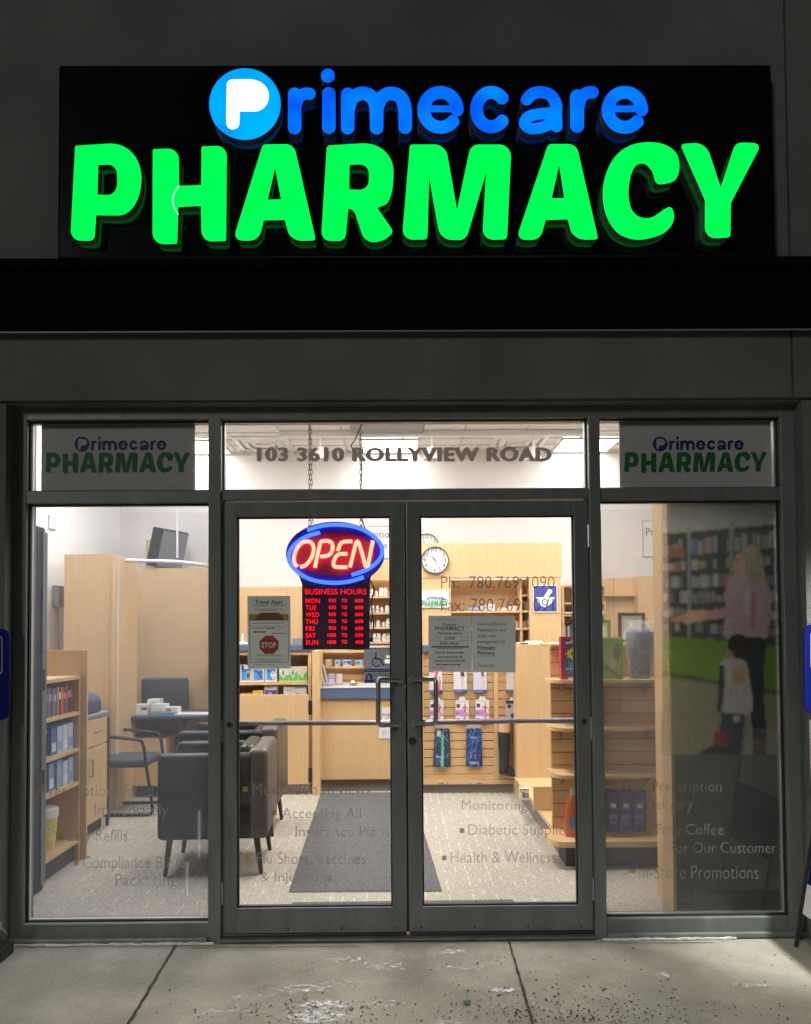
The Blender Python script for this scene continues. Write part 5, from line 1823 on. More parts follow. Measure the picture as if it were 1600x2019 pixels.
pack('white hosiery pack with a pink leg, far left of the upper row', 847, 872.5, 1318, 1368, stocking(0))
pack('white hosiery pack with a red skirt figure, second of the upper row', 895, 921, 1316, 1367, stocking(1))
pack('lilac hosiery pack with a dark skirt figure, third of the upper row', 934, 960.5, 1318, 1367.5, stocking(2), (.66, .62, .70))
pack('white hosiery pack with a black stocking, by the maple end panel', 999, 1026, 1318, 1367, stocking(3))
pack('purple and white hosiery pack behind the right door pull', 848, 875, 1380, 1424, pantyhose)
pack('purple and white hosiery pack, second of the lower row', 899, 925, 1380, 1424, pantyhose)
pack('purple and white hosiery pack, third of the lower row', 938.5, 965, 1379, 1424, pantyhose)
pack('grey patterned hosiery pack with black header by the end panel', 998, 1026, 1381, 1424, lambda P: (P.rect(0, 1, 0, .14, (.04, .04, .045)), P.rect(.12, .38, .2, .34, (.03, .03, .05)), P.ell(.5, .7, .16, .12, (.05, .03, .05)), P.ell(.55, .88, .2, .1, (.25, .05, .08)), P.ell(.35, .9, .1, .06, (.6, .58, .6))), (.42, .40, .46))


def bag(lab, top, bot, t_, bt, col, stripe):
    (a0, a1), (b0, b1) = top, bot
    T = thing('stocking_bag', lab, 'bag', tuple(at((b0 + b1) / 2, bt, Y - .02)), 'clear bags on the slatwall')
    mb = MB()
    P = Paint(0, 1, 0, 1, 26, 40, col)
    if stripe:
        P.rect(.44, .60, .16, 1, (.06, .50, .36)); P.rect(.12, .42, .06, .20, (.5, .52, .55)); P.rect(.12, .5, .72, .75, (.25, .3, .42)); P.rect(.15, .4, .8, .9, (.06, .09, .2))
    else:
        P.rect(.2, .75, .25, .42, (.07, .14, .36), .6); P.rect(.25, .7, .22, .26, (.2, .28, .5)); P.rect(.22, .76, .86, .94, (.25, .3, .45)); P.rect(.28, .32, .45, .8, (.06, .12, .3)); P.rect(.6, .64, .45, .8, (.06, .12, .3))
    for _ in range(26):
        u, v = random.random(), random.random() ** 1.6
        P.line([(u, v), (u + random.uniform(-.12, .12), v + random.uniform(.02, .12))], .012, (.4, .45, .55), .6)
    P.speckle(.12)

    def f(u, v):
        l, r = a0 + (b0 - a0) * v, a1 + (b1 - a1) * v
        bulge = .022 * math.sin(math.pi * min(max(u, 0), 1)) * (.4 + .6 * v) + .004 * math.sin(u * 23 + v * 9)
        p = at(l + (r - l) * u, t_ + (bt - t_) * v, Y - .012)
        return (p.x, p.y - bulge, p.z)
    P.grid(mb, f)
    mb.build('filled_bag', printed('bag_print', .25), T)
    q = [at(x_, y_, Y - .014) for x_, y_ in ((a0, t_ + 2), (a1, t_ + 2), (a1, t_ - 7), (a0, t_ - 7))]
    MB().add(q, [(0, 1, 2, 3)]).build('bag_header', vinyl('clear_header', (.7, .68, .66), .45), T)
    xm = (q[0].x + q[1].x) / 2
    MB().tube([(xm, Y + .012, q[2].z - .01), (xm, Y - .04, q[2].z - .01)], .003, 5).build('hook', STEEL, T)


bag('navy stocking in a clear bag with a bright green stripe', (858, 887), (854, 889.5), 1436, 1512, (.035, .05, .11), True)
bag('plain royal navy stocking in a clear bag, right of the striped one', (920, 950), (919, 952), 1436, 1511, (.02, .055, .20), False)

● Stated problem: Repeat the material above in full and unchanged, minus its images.

● Solution:
The Blender Python script for this scene continues. Write part 5, from line 1823 on. More parts follow. Measure the picture as if it were 1600x2019 pixels.
pack('white hosiery pack with a pink leg, far left of the upper row', 847, 872.5, 1318, 1368, stocking(0))
pack('white hosiery pack with a red skirt figure, second of the upper row', 895, 921, 1316, 1367, stocking(1))
pack('lilac hosiery pack with a dark skirt figure, third of the upper row', 934, 960.5, 1318, 1367.5, stocking(2), (.66, .62, .70))
pack('white hosiery pack with a black stocking, by the maple end panel', 999, 1026, 1318, 1367, stocking(3))
pack('purple and white hosiery pack behind the right door pull', 848, 875, 1380, 1424, pantyhose)
pack('purple and white hosiery pack, second of the lower row', 899, 925, 1380, 1424, pantyhose)
pack('purple and white hosiery pack, third of the lower row', 938.5, 965, 1379, 1424, pantyhose)
pack('grey patterned hosiery pack with black header by the end panel', 998, 1026, 1381, 1424, lambda P: (P.rect(0, 1, 0, .14, (.04, .04, .045)), P.rect(.12, .38, .2, .34, (.03, .03, .05)), P.ell(.5, .7, .16, .12, (.05, .03, .05)), P.ell(.55, .88, .2, .1, (.25, .05, .08)), P.ell(.35, .9, .1, .06, (.6, .58, .6))), (.42, .40, .46))


def bag(lab, top, bot, t_, bt, col, stripe):
    (a0, a1), (b0, b1) = top, bot
    T = thing('stocking_bag', lab, 'bag', tuple(at((b0 + b1) / 2, bt, Y - .02)), 'clear bags on the slatwall')
    mb = MB()
    P = Paint(0, 1, 0, 1, 26, 40, col)
    if stripe:
        P.rect(.44, .60, .16, 1, (.06, .50, .36)); P.rect(.12, .42, .06, .20, (.5, .52, .55)); P.rect(.12, .5, .72, .75, (.25, .3, .42)); P.rect(.15, .4, .8, .9, (.06, .09, .2))
    else:
        P.rect(.2, .75, .25, .42, (.07, .14, .36), .6); P.rect(.25, .7, .22, .26, (.2, .28, .5)); P.rect(.22, .76, .86, .94, (.25, .3, .45)); P.rect(.28, .32, .45, .8, (.06, .12, .3)); P.rect(.6, .64, .45, .8, (.06, .12, .3))
    for _ in range(26):
        u, v = random.random(), random.random() ** 1.6
        P.line([(u, v), (u + random.uniform(-.12, .12), v + random.uniform(.02, .12))], .012, (.4, .45, .55), .6)
    P.speckle(.12)

    def f(u, v):
        l, r = a0 + (b0 - a0) * v, a1 + (b1 - a1) * v
        bulge = .022 * math.sin(math.pi * min(max(u, 0), 1)) * (.4 + .6 * v) + .004 * math.sin(u * 23 + v * 9)
        p = at(l + (r - l) * u, t_ + (bt - t_) * v, Y - .012)
        return (p.x, p.y - bulge, p.z)
    P.grid(mb, f)
    mb.build('filled_bag', printed('bag_print', .25), T)
    q = [at(x_, y_, Y - .014) for x_, y_ in ((a0, t_ + 2), (a1, t_ + 2), (a1, t_ - 7), (a0, t_ - 7))]
    MB().add(q, [(0, 1, 2, 3)]).build('bag_header', vinyl('clear_header', (.7, .68, .66), .45), T)
    xm = (q[0].x + q[1].x) / 2
    MB().tube([(xm, Y + .012, q[2].z - .01), (xm, Y - .04, q[2].z - .01)], .003, 5).build('hook', STEEL, T)


bag('navy stocking in a clear bag with a bright green stripe', (858, 887), (854, 889.5), 1436, 1512, (.035, .05, .11), True)
bag('plain royal navy stocking in a clear bag, right of the striped one', (920, 950), (919, 952), 1436, 1511, (.02, .055, .20), False)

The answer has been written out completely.